On 19th February, Attlee in the House of Commons announced the decision to dispatch the Cabinet Mission. The Secretary of State's new year statement and the British Prime Minister's decision to send a Cabinet Mission on 19th February 1946 spoke of Indian Independence coming soon. But rivers of blood were to flow before Indian independence became a reality in mid-1947.

The Cabinet Mission was convinced that Pakistan was not viable and that the minorities autonomy must somehow be safeguarded within the framework of united India. The Mission plan conceived three sections, A - comprising Madras, Bombay, Uttar Pradesh, Bihar, C.P. and Orissa; B - consisting of Punjab, NWFP and Sindh; and C - of Bengal and Assam - which would meet separately to decide on group constitutions. There would be a common center controlling defence, foreign affairs and communications. After the first general election a province could come out of a group.
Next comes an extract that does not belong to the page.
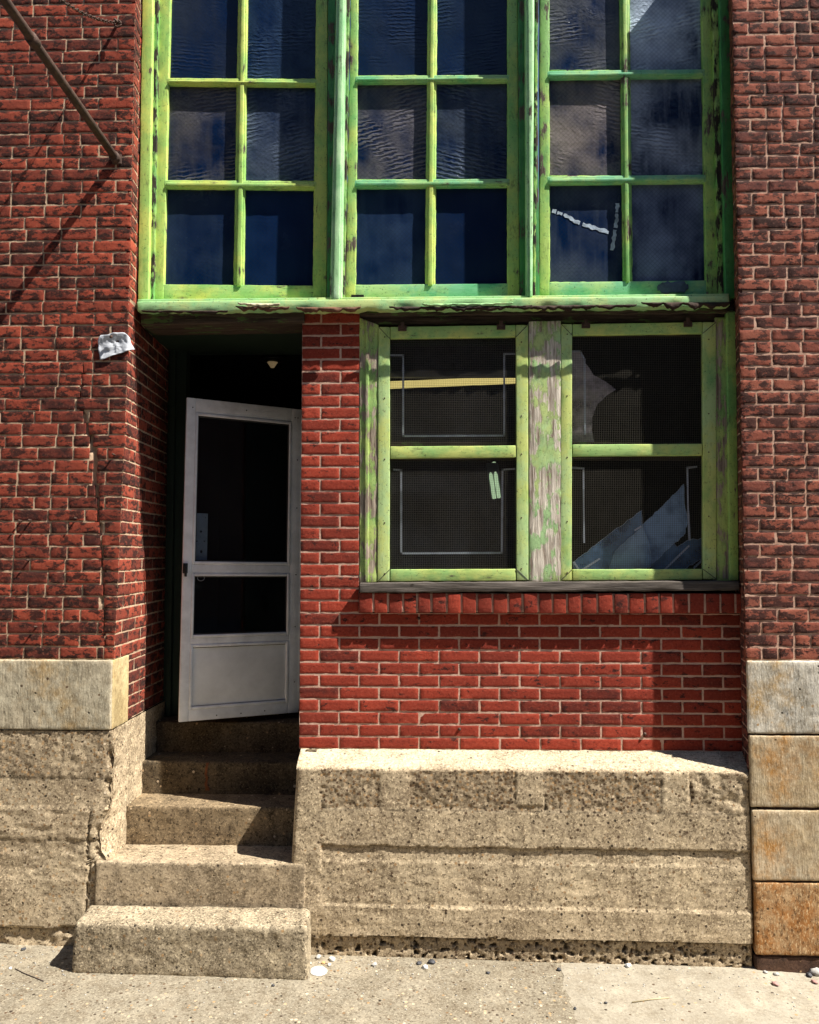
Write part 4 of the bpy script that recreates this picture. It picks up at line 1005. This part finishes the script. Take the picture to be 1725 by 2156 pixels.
# unseen building added across the street to cut sky fill and darken pane reflections
op = empty('unseen_building', (0, -15, ZG - .2), 'dark brick building added unseen across the street to dim sky light and pane reflections', 'building')
mb = MB(); wbox(mb, -22, 20, -21, -15, ZG - .2, 12.0, r=.02, step=3); mb.build('wall', M['far_wall'], op)
mb = MB(); wbox(mb, -22.2, 20.2, -21.2, -14.8, 12.0, 12.5, r=.03, step=3); mb.build('cornice', M['stone_l'], op)
for fl in range(3):
    for k in range(11):
        x = -20 + k * 3.7; z = ZG + 1.0 + fl * 3.7
        mb = MB(); wbox(mb, x - .85, x + .85, -15.0, -14.96, z, z + 2.1, r=.01, step=1); f = mb.build('window', M['gasket'], op)
        mb = MB(); wbox(mb, x - .95, x + .95, -14.99, -14.85, z - .18, z - .02, r=.01, step=1); mb.build('sill', M['stone_l'], f)

# ------------------------------------------------------------------ iron strut, chain, paper, nails
w0 = P(245, 335, YL)
st = empty('iron_rod', w0, 'long rusty iron rod sticking out of the left brick pier', 'rod')
dirr = Vector((-.015, -1.0, .095)).normalized()
mb = MB(); tube(mb, [w0 + dirr * t for t in (0, .4, .8, 1.2, 1.6)], .021, 14); mb.build('rod', M['iron'], st, smooth=True)
mb = MB(); tube(mb, [w0 + dirr * t for t in (.88, .93)], .026, 14); tube(mb, [w0 + dirr * t for t in (-.01, .035)], .028, 14); mb.build('collar', M['iron'], st, smooth=True)
mb = MB(); wbox(mb, w0.x - .02, w0.x + .03, YL - .008, YL + .01, w0.z - .03, w0.z + .025, r=.003, step=.02, amp=.002); mb.build('wall_plate', M['iron'], st)
h0_ = P(250, 50, YL - .03)
chn = empty('iron_chain', h0_, 'rusty twisted chain hooked to the brick pier at the top left', 'chain')
mb = MB(); tube(mb, [P(250, 47, YL + .02), h0_ + Vector((0, -.01, 0)), h0_ + Vector((-.012, -.03, .006))], .008, 8)
tube(mb, [h0_ + Vector((.018 * math.cos(a), -.012, .018 * math.sin(a) - .008)) for a in [i * math.pi / 6 for i in range(13)]], .005, 6); mb.build('hook', M['iron'], chn, smooth=True)
mb = MB(); e0 = h0_ + Vector((-.01, -.02, -.006)); e1 = P(60, -60, -1.05); nL = 46
for i in range(nL):
    t = (i + .5) / nL; p = lerp(e0, e1, t) - Vector((0, 0, .05 * 4 * t * (1 - t))); d = (e1 - e0).normalized(); ln = (e1 - e0).length / nL
    a = d.cross(Vector((0, 0, 1))).normalized() if i % 2 else d.cross(Vector((0, 0, 1))).normalized().cross(d)
    a = Matrix.Rotation(i * .25, 3, d) @ a
    tube(mb, [p + d * ln * .68 * math.cos(w) + a * .0075 * math.sin(w) for w in [k * math.pi / 5 for k in range(11)]], .0026, 5, cap=False)
mb.build('links', M['iron'], chn, smooth=True)
# paper nailed to the corner
pc = P(240, 730, YL - .01); mb = MB()
outl = [(207, 716), (213, 706), (228, 706), (236, 702), (262, 700), (272, 708), (275, 722), (281, 733), (262, 742), (240, 748), (212, 760), (208, 735)]
cx_, cy_ = 242, 728
def rad(a):
    best = None
    for i in range(len(outl)):
        (xa, ya), (xb, yb2) = outl[i], outl[(i + 1) % len(outl)]; dx, dy = math.cos(a), math.sin(a); ex, ey = xb - xa, yb2 - ya
        den = dx * ey - dy * ex
        if abs(den) < 1e-9: continue
        t = ((xa - cx_) * ey - (ya - cy_) * ex) / den; s_ = ((xa - cx_) * dy - (ya - cy_) * dx) / den
        if t > 0 and -1e-6 <= s_ <= 1 + 1e-6: best = t if best is None else min(best, t)
    return best or 30
n = 48; rings = 12; vs = []
for r_ in range(rings + 1):
    for k in range(n):
        a = 2 * math.pi * k / n; R_ = rad(a) * r_ / rings; p = P(cx_ + R_ * math.cos(a), cy_ + R_ * math.sin(a), YL - .008)
        g = fbm(p, 22, 3, 4) * .016 + .006 * (r_ / rings) ** 2; bend = max(0, p.x - ledge(p.z)) * .9
        p.y += -g + bend; vs.append(p)
fs = [(r_ * n + k, r_ * n + (k + 1) % n, (r_ + 1) * n + (k + 1) % n, (r_ + 1) * n + k) for r_ in range(rings) for k in range(n)]
pap = empty('paper_notice', pc, 'crumpled weathered scrap of whitish paper nailed to the corner of the left pier', 'paper'); mb.add(vs, fs)
o = mb.build('sheet', M['paper'], pap, smooth=True); o.modifiers.new('s', 'SOLIDIFY').thickness = .0015
mb = MB(); blob(mb, P(234, 709, YL - .03), .009, .006, .009, 2, 8, .1); mb.build('nail', M['iron'], pap, smooth=True)
mb = MB()
for (x, y) in ((62, 1180 - 0), (66, 1096), (162, 1092), (78, 1320), (45, 1097), (242, 958), (4, 344)):
    mb = MB(); c0 = P(x, y, YL - .004); tube(mb, [c0 + Vector((0, .02, 0)), c0 + Vector((-.004, -.022, .003))], .0045, 7); mb.build('nail', M['iron'], B, smooth=True)
mb = MB()
for (x, y) in ((882, 1302), (968, 1535), (1358, 1545), (1352, 1230 + 0)):
    mb = MB(); blob(mb, P(x, y, -.004), .009, .01, .008, 3, 6, .2); mb.build('bolt', M['iron'], B, smooth=True)
# peeled grey patch on the right sash rail
mb = MB(); sheet(mb, lambda u, v: P(1386 + 62 * u + nz((u * 3, v, 1), 1.4) * 4, 594 + 24 * v + nz((u * 4, v * 2, 5), 1.5) * 5 + (0 if .1 < u < .9 else (v - .5) * -14), YS - .004 - nz((u * 5, v * 5, 0), 1) * .002), 16, 6)
o = mb.build('bare_patch', plain('blue_grey_patch', (.10, .14, .20), .8, bump=.004, bs=70, var=.6), bpy.data.objects['upper_window.002'] if 'upper_window.002' in bpy.data.objects else B, smooth=True)
o.modifiers.new('s', 'SOLIDIFY').thickness = .002

# ------------------------------------------------------------------ pebbles and litter on the pavement
def gp(x, y):                                      # where a sight line meets the pavement
    d = RC @ Vector(((x - W0 / 2) / FPX, (H0 / 2 - y) / FPX, -1.0)); t = 1.0
    for _ in range(20):
        p = CAM + d * t; t *= (CAM.z - gz(p.x, p.y)) / (CAM.z - p.z)
    return CAM + d * t
peb = [(671, 2046, 17, 'cap', 'round flat white plastic lid lying beside the concrete block'),
 (671, 2017, 8, 'pebble', 'pale round pebble against the base right of the block'), (699, 2022, 8, 'pebble_w', 'light stone standing behind the white lid'),
 (681, 2029, 5, 'pebble_o', 'small tan stone just above the white lid'), (652, 2030, 5, 'pebble', 'tiny pale stone at the corner of the block'), (694, 2033, 6, 'pebble_w', 'flat white stone right of the tan stone'),
 (789, 2033, 8, 'pebble', 'lone pale oval pebble between the lid and the black chip'), (895, 2039, 8, 'pebble_w', 'white lump beside the black chip'), (909, 2028, 9, 'pebble_d', 'black flat chip by the foot of the plinth'),
 (883, 2030, 7, 'pebble_d', 'dark grey bit left of the black chip'), (1323, 2036, 8, 'pebble_w', 'white stone on the smooth slab under the plinth'), (1177, 2043, 6, 'pebble_d', 'dark stone on the crack between the slabs'),
 (1635, 2053, 7, 'pebble', 'pale stone under the right stone footing'), (1612, 2049, 5, 'pebble', 'small pale stone left of the footing stones'), (1718, 2052, 15, 'pebble', 'largest grey stone at the right edge'),
 (1704, 2056, 8, 'pebble_d', 'dark stone beside the largest grey stone'), (1716, 2070, 8, 'pebble_p', 'purplish stone in front of the largest grey stone'), (1633, 2074, 8, 'pebble_p', 'rose coloured stone on the smooth slab'),
 (1276, 2113, 4, 'pebble_d', 'dark speck of stone near the straw'), (1147, 2092, 4, 'pebble', 'small pebble left of the slab crack'), (1211, 2125, 4, 'pebble_d', 'small dark stone along the slab crack low down'), (1028, 2050, 5, 'pebble_d', 'dark pebble in front of the plinth middle'),
 (50, 2000, 6, 'pebble_d', 'dark flat chip at the foot of the left base'), (575, 2076, 4, 'pebble_d', 'tiny dark stone in front of the block'), (22, 2040, 4, 'pebble_w', 'tiny white stone near the twig')]
for i, (x, y, r_, mt, lab) in enumerate(peb):
    c0 = gp(x, y); s = r_ / (400.0 if mt == 'cap' else 500.0); rg = random.Random(i * 13 + 1)
    nm, cat = ('plastic_lid', 'lid') if mt == 'cap' else ('pebble', 'pebble')
    m_ = MB()
    if mt == 'cap':
        for (ra, rb2, za, zb) in ((s, s * 1.0, 0, .004), (s, s * .86, .004, .010), (s * .86, s * .84, .010, .009)):
            n = 28; vs = [Vector((ra * math.cos(2 * math.pi * k / n), ra * math.sin(2 * math.pi * k / n), za)) for k in range(n)] + [Vector((rb2 * math.cos(2 * math.pi * k / n), rb2 * math.sin(2 * math.pi * k / n), zb)) for k in range(n)]
            m_.add(vs, [(k, (k + 1) % n, n + (k + 1) % n, n + k) for k in range(n)])
        m_.add([Vector((s * .85 * math.cos(2 * math.pi * k / 28), s * .85 * math.sin(2 * math.pi * k / 28), .0095)) for k in range(28)], [tuple(range(28))])
    else: blob(m_, (0, 0, s * .42), s, s * rg.uniform(.7, 1), s * rg.uniform(.4, .75), i * 2.3, 8, .5)
    o = m_.build(nm, M[mt], None, smooth=(mt != 'cap')); o.location = c0; o.rotation_euler = (0, 0, rg.random() * 6)
    tag(o, lab, cat, None if mt == 'cap' else 'stray pebbles on the pavement')
a, b = gp(1331, 2112), gp(1409, 2103); m_ = MB(); tube(m_, [a + Vector((0, 0, .004)), lerp(a, b, .5) + Vector((0, .004, .005)), b + Vector((0, 0, .004))], .0028, 6)
tag(m_.build('straw', M['straw'], None, smooth=True), 'short pale dry straw lying on the smooth pavement slab', 'straw')
m_ = MB(); tube(m_, [gp(x, y) + Vector((0, 0, .003)) for x, y in ((32, 2041), (50, 2050), (70, 2058), (92, 2067))], .0022, 6)
tag(m_.build('twig', M['twig'], None, smooth=True), 'thin dark twig lying on the pavement at the left', 'twig')
# random fine grit near the wall
m_ = MB(); rg = random.Random(4)
for i in range(420):
    x = rg.uniform(-2.6, 2.6); y = YPL - .02 - abs(rg.gauss(0, .22)); r_ = rg.uniform(.0015, .0045)
    if xl0 - .03 < x < xr0 + .03 and y > yf - .02: continue
    blob(m_, (x, y, gz(x, y) + r_ * .4), r_ * 1.3, r_, r_ * .7, i, 3, .3)
tag(m_.build('grit', M['pebble'], None, smooth=True), 'fine grit scattered along the foot of the wall', 'grit', kind='stuff')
The Congress and League interpreted the Mission plan in their own way, both seeing it as a confirmation of their own stand. The Interim Government was formed on 2nd September 1946 with Congress members alone with Nehru as the de facto head. This was against the League's insistence that all settlements be acceptable to it. With the battle cry, Lekar rahenge Pakistan, Larke lenge Pakistan Muslim communal groups provoked communal frenzy in Calcutta on l6 August 1946. Hindu groups retaliated in equal measure and the cost was 5000 lives lost. The British authorities were worried that they had lost control over the 'Frankenstein monster' they had helped to create but felt it was too late to tame it. They were frightened into appeasing the League by Jinnah's ability to unleash civil war.

Wavell quietly brought the League into the Interim Government on 26 October 1946 though it had not accepted either the short or long term provisions of the Cabinet Mission Plan and had not given up its policy of Direct Action. 'The Secretary of State argued that without the League's presence in the Government civil war would have been inevitable'.

Jinnah had succeeded in keeping the British in his grip. On 5th February 1947, harried by Muslim League's tactics, nine members of the Interim Government wrote to the Viceroy demanding that League members resign. The Leagues's demand for the dissolution of the constituent assembly that had met for the first time on 9th December 1946 had proved to be the last straw. The developing crisis was temporarily defused by the statement made by Attlee in Parliament on 20th February, 1947. The date for British withdrawal from India was fixed as 30th June 1948 and the appointment of a new Viceroy, Lord Mountbatten, was announced.